Rien de cela n’apparaît dans les statistiques des mariages et des divorces. Il n’y a nulle comptabilité officielle des soudaines copulations sans préservatif avec un inconnu dangereusement séduisant. Bien sûr, aucune enquête ne fera avouer aux femmes des désirs qu’elles ne comprennent pas elles-mêmes. Quelques études de psychologie comportementale soulignent une attirance féminine étonnante pour les hommes présentant des traits psychopathiques, machiavéliques et narcissiques, mais personne ne veut y croire vraiment. Et même les criminologues stupéfaits par l’hybristophilie de leurs étudiantes font de leur mieux pour ne pas en tirer de conclusions embarrassantes pour les femmes. Ainsi la face cachée de la féminité passe inaperçue aux hommes rationnels armés de leurs télescopes démographiques et anthropologiques. Elle tourne vers eux toujours la même face lumineuse et blanche, pour qu’ils en cartographient les failles les plus tolérables. C’est le hasard qui m’a fait alunir du côté interdit, en fréquentant l’un de ces laboureurs des culs et des cœurs. Dénué d’empathie, égocentrique, manipulateur, maltraitant… sans fric… et pourtant triomphant, ô combien ! Des années après, je suis sûr que ses anciennes conquêtes lui trouvent encore des excuses et regrettent de n’avoir pu l’apprivoiser. Surtout celle qui élève son enfant. Si l’on reprend le critère proposé par Osalnef pour prouver l’existence de l’amour — se sacrifier pour autrui — il faut admettre que cet homme là fut réellement aimé par de nombreuses femmes pour ce qu’il était : un égo sans limites.

  1. Osalnef

    Bonjour,

    Je n’ai pas compris la fin. En quoi ces femmes effectueraient un sacrifice quelconque pour ce belâtre proto-sociopathe ? Elles font simplement un pari inconsidéré : celui de domestiquer un homme trop sauvage pour elles. Dans les faits, elles sont perdantes certes, mais ce n’est en rien un sacrifice résultants de bonnes intentions envers lui, ni même sa descendance. Elles mêmes manquent simplement de domestication et leur « sauvagerie » est simplement plus brute, plus directe que celle de la femme moderne qui la dissimule sans même s’en rendre compte sous des couches superficielles de rationalisation. Elles font simplement preuve d’une intelligence moindre, en aucun cas elles ne dépassent leur animalité comme les hommes le font. Ce n’est pas par amour sacrificiel, mais par bêtise bestiale que certaines agissent ainsi.
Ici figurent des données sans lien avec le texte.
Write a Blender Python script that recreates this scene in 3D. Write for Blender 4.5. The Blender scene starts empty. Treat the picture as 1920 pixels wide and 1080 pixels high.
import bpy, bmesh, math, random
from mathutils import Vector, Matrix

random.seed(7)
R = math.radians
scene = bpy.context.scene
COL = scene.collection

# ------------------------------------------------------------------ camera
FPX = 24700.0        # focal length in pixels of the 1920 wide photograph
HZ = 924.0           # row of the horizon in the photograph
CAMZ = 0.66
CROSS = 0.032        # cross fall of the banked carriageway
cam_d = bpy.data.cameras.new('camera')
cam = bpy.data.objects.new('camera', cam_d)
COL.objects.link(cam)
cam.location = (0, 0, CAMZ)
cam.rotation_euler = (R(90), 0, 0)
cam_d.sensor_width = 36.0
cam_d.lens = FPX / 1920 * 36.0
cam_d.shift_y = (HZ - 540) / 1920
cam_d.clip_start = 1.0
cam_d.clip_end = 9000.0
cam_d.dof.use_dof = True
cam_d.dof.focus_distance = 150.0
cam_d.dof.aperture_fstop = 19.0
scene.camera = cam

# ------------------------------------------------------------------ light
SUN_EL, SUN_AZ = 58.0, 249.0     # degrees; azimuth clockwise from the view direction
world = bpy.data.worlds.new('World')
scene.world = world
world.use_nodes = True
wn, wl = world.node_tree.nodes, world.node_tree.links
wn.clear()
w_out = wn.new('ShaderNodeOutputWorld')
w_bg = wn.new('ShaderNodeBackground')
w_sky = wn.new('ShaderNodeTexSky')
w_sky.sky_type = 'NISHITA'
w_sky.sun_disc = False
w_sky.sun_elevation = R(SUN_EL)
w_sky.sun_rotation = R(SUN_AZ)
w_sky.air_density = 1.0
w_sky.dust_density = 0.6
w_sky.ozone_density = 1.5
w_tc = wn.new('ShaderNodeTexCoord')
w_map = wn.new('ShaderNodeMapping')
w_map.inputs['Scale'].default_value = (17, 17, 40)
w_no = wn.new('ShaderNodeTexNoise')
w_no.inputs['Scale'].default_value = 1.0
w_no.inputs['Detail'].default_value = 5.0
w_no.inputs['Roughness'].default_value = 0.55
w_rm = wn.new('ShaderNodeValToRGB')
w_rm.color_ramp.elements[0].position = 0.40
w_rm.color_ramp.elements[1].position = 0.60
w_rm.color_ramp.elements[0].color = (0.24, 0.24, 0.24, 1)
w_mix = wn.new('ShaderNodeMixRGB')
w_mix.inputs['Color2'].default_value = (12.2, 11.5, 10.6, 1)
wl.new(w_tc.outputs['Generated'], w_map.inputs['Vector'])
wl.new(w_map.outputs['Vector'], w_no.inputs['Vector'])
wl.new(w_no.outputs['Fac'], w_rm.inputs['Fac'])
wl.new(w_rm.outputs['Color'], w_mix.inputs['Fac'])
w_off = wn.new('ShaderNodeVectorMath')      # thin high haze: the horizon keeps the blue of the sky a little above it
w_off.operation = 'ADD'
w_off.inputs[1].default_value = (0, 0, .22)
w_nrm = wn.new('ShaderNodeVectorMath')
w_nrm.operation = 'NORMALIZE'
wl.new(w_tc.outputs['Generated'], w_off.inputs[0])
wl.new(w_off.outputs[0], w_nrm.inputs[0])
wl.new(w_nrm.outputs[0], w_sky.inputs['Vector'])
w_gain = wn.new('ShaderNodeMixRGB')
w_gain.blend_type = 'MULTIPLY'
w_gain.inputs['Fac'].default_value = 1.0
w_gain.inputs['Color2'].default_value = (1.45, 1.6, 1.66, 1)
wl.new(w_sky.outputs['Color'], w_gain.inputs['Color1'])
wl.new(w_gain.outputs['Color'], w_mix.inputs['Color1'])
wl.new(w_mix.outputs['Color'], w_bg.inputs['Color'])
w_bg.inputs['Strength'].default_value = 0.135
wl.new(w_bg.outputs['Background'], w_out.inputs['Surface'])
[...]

    « Il n’y a pas plus pragmatique qu’une femme en amour » ne signifie que les femmes sont parfaitement éclairées à ce sujet, simplement qu’il n’y aucun autre sujet à propos duquel une population est à ce point froid et calculateur.
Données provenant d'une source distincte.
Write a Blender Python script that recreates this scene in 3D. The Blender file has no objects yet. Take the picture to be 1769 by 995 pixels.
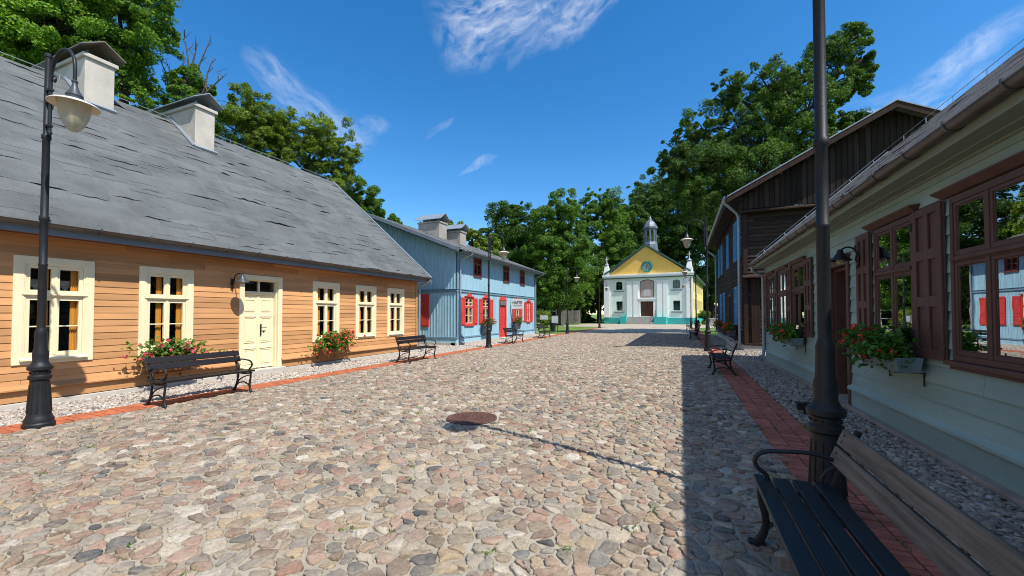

    Peut-être ai-je mal compris quelque chose.

    • Tancrède Bastié

      Je comprends le sacrifice de soi dans l’amour comme l’adoption de comportements allant contre les intérêts de l’individu, en faveur de l’être désiré. Dans le cas (formidablement gratiné !) que j’évoque, l’homme n’était ni beau, ni grand, ni aisé (il était même franchement fauché), ni talentueux. Et pourtant, en plus de lui offrir leur corps, les femmes se sont dévouées pour lui : l’une lui a procuré un appartement dans un quartier chic de la capitale, une autre a travaillé gratuitement pour lui, etc. D’habitude, ce sont les hommes qui pourvoient ! Et pour le coup, je ne trouve pas qu’elles fassent preuve d’une intelligence moindre. La plupart des hommes font exactement cela avec les femmes qu’ils aiment, et souvent avec aussi peu de résultat.

      Je ne crois pas que les hommes dépassent leur animalité par le sacrifice. Le sens du sacrifice est en nous pour des raisons animales (comme chez les mâles de tant d’autres espèces). C’est ce sens naturel du sacrifice, joint aux atouts cognitifs de l’espèce humaine, qui engendre ensuite l’extraordinaire dépassement des considérations immédiates de survie et de copulation.

      Enfin, j’ajouterais que les femmes se montrent calculatrices envers les hommes parce qu’ils ne leur causent généralement pas de désir authentique. Faute de désir, elles évaluent le pour et le contre. Dans le cas des « alphas naturels » (le champion que j’ai décrit et d’autres que j’ai pu observer), pour peu que la rencontre survienne en période d’ovulation, elles perdent toute faculté de jugement et cèdent à un désir d’autant plus violent qu’il est bien moins fréquent que chez les hommes.